Le carnet du synesthète




Ce projet est inspiré d’un rêve que j’ai fait il y a plusieurs années. J’étais un personnage à la recherche de son père qu’il n’a jamais connu et qu’il ne connaîtra finalement qu’à travers les traces que celui-ci laissa derrière lui. Comme si, au fil de son enquête, la présence de son père se constituait par addition, par agglomération d’indices, de traces, de témoignages, à travers son œuvre musicale aussi. Ainsi, dans ce rêve, le personnage que j’étais ne trouve pas son père, mais rencontre son héritage. Cela représente un peu ma motivation en tant qu’artiste- chercheur; interroger, relire, petit à petit, nos héritages. Travailler à une conscience historique pour prendre connaissance de ceux-ci et les porter autrement que comme des boulets. On ne comprend que ce qui est déjà passé, alors il est impératif d’avoir un rapport sain à notre propre histoire.

Ce projet est une fiction historique où, à travers un récit particulier, je cherche à attirer l’attention sur une période de l’histoire du Québec. C’est une tentative de faire ce que je nomme une interpolation commémorative. En littérature, l’interpolation consiste en « l’insertion dans un texte d’un passage qui n’est pas de l’auteur ». Ainsi, mon travail créatif tente de s’insérer dans l’histoire du Québec et du fait même, je ne peux pas vraiment m’en revendiquer en tant qu’auteur. Ce qui n’est pas dramatique puisque ma volonté est de me joindre à quelque chose qui me dépasse.

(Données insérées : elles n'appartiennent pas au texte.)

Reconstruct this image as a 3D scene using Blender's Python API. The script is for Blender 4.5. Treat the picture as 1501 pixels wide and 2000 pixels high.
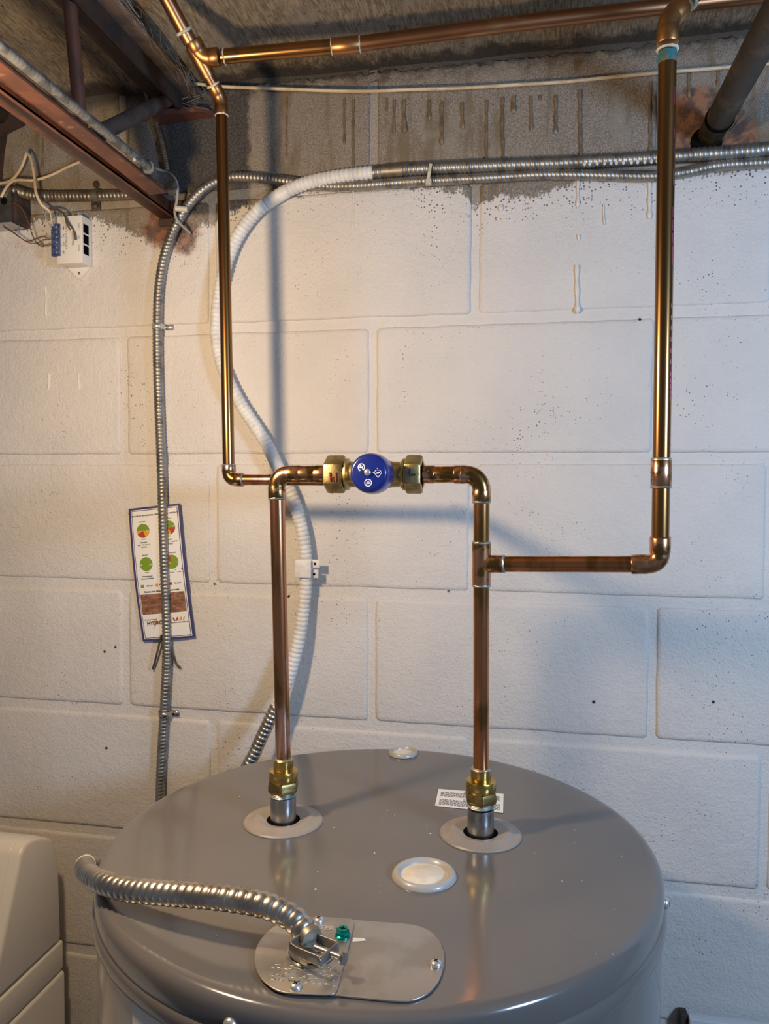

En tant qu’interpolation, c’est donc un projet que j’ai tenté de situer à mi-chemin entre la fiction et la réalité. Les personnages, les événements, les lieux sont réels, bien que parfois agencés de façon inauthentique. Les documents présentés eux sont carrément fictifs, car construits ou détournés. Les seuls liens qu’ils ont avec les personnages et contextes décrits sont ceux qu’on leur invente. Cherchant à exploiter le potentiel narratif des objets et des images, c’est donc un projet qui se lit, dans le sens de lire, mais aussi dans le sens de lier. Il se lit comme un récit en tentant d’établir des liens entre les documents présentés. Il n’y a d’ailleurs pas de cartels explicatifs, ceci pour laisser le travail de lecture et tout le pouvoir créatif dont il recèle entre les mains du spectateur/lecteur. L’absence de cartels représente cependant pour moi un défi, car les documents doivent porter en eux une signification suffisamment riche et claire pour que le récit se constitue, pour que la narrativité soit opérante. Présentés sous forme d’archives, plutôt que dans un dispositif muséal, les documents se retrouvent aussi entre les mains du public pour l’encourager à participer à l’enquête. Pour susciter une curiosité et peut-être aussi pour suggérer une nécessaire reconnexion à sa propre histoire.

Pour comprendre l’histoire, il faut que celle-ci soit mise en récit, et dans ce dernier, la fiction participe autant que la réalité. Ainsi, que les documents présentés soient faux ou véridiques ils constituent néanmoins des incarnations historiques. En tant que telles, ces incarnations cherchent à provoquer un impact juste, car bien que fictives, ils demeurent rattachés à un fond de mémoire, d’histoire, qui lui, est réel.